Applicants could also have their applications rejected by immigration judges under the new rule if they failed to fill out every single space on the form, a policy that was previously implemented at USCIS.
How the Rule Would Affect Immigration Judges
The rule takes aim at immigration judges’ autonomy to manage their docket of cases.
Judges would be forced to speed up their asylum hearings to accommodate the new rule. Judges also won’t be allowed to grant a motion to delay a hearing if it would cause the hearing to occur more than 180 days after the asylum application was filed.
Currently, due to a backlog of more than 1.2 million cases in immigration court, many cases are scheduled for years in the future. The new change could prevent judges from almost ever delaying an asylum hearing—even if there was good reason, such as locating a witness or evidence to assist their case. Only “exceptional circumstances” would permit a delay.
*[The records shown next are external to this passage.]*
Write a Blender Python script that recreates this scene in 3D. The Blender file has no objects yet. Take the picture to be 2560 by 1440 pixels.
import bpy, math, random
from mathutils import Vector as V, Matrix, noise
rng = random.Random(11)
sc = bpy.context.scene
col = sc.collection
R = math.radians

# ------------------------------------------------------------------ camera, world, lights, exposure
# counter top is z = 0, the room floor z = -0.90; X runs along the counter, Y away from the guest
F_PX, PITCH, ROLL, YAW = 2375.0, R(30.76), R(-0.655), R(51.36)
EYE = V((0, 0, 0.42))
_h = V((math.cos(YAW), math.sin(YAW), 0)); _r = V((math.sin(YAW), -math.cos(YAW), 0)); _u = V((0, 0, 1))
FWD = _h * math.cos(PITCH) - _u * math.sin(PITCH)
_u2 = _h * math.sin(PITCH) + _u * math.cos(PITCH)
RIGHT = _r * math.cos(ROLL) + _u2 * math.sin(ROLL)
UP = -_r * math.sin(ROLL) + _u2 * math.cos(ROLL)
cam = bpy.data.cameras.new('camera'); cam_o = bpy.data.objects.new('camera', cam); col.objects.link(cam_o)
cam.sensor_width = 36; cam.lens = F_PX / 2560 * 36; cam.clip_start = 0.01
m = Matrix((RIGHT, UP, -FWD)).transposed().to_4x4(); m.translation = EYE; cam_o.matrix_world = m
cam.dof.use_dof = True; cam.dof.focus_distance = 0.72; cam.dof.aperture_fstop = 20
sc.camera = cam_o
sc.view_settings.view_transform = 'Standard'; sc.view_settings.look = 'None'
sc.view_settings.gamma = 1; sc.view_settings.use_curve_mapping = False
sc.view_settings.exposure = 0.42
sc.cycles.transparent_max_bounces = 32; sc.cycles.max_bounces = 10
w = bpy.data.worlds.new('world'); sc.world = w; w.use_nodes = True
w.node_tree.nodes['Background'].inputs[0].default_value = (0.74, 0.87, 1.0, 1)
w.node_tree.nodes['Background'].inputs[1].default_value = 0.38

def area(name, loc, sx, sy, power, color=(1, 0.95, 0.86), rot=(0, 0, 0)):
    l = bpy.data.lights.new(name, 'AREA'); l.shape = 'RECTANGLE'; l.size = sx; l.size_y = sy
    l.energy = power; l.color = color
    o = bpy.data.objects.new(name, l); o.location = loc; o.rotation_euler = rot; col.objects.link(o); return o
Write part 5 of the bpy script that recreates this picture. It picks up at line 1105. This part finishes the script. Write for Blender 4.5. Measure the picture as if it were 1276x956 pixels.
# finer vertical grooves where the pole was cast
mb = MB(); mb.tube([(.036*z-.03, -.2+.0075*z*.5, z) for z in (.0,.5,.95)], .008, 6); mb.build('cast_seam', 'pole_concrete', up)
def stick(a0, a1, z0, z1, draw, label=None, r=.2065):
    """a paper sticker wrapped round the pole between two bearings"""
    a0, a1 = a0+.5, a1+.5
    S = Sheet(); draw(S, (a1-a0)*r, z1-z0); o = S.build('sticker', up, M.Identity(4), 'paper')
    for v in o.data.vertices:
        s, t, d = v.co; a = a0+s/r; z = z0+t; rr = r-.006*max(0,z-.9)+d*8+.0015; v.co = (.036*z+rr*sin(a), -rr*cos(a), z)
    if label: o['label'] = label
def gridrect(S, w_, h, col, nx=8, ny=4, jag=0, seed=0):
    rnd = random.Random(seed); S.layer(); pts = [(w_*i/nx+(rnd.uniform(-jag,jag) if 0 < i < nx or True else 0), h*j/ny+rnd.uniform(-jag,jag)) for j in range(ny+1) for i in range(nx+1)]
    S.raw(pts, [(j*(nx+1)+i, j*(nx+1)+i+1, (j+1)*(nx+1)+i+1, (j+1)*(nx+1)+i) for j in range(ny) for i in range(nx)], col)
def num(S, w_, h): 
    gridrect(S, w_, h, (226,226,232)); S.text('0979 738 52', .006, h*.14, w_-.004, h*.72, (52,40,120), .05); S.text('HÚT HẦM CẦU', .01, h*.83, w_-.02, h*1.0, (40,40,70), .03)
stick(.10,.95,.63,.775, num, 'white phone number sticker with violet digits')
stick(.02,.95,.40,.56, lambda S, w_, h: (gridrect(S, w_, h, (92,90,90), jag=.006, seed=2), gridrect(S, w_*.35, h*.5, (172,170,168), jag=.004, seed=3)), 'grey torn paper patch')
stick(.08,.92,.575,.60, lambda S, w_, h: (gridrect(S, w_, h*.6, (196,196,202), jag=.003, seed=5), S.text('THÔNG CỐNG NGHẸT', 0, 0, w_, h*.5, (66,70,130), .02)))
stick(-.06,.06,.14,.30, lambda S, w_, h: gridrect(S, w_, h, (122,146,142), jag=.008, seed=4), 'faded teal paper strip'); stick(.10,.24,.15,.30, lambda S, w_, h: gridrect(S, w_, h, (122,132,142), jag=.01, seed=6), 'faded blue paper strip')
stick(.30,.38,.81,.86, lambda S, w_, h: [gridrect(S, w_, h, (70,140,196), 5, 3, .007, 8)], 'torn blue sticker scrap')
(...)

The rule would also tip the scales in favor of the government’s evidence.
Judges would be required to accept reports from the U.S. government on conditions in asylum seekers’ home countries, such as annual human rights reports prepared by the Department of State.
But reports authored by non-governmental organizations or foreign governments—which often address critical issues in greater depth than the U.S. government’s country condition reports—would only be allowed if the judge believed they were “credible and probative.”
In another bizarre twist on the normal judicial process, judges would be permitted to submit their own evidence in an asylum case. Immigrants would have a chance to object to this evidence—but there is no requirement that the new evidence be translated into the applicant’s native language.
Many applicants might also be afraid to object to a judge’s evidence since the judge will ultimately decide their case. Others may not know that objecting is possible.
Taken together, these proposals would reshape the asylum system into one that forces applicants through a rapid process where they have almost no chance to win. It would further transform the immigration courts into a deportation machine.
Rather than erect bureaucratic walls against asylum seekers, we should be ensuring that we build robust procedures to protect the most vulnerable. Those wanting to oppose the rules will have until October 23, 2020 to submit a comment on the rule that registers their opposition.